Segundo Mairet, toca-se aqui no essencial do que se pode chamar de ideologia do Estado, que nada mais é que a ideologia do poder. O Estado soberano consistiu, segundo as modalidades históricas que lhe são próprias, na costura de uma unidade entre dois elementos de todo o poder: o princípio de poder e a forma de seu exercício. A noção capital de soberania não pode ser descartada apenas como uma querela de palavras. Ela é o elemento teórico fundamental, o meio através do qual o princípio e o exercício de poder são levados à unidade. Ao retraçar sua gênese e estrutura, pretende-se aqui sublinhar a novidade do Estado "moderno", que, desde que a noção existe, se define por ela. Quer-se aqui também sublinhar em grandes linhas a ideologia do poder, isto é, a articulação entre uma instituição (o Estado) e uma teoria (a soberania).

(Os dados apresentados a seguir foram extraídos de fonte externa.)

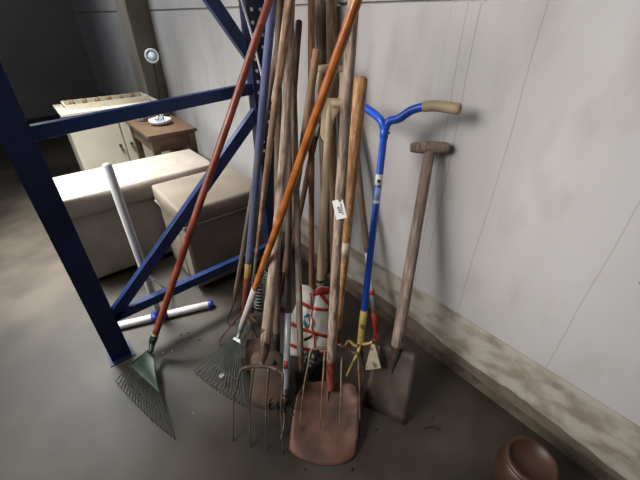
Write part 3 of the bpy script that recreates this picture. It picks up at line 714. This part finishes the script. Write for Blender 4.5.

Lembre-se que o caráter dominante da soberania apresenta uma concepção inteiramente laicizada e profana do poder. Deus não é mais chamado como fundamento e o princípio do poder é levado do exterior para o interior. Trata-se de uma concepção imanente do poder, de maneira a encontrar a sua própria legitimidade e justificação. A execução do poder e o exercício da autoridade dependem apenas deles mesmos. A soberania requer absoluta autonomia, tanto teórica quanto prática. O sagrado não pertence à definição de poder como poder soberano. Desta maneira, o sagrado não tem mais um valor constitutivo, mas somente declarativo.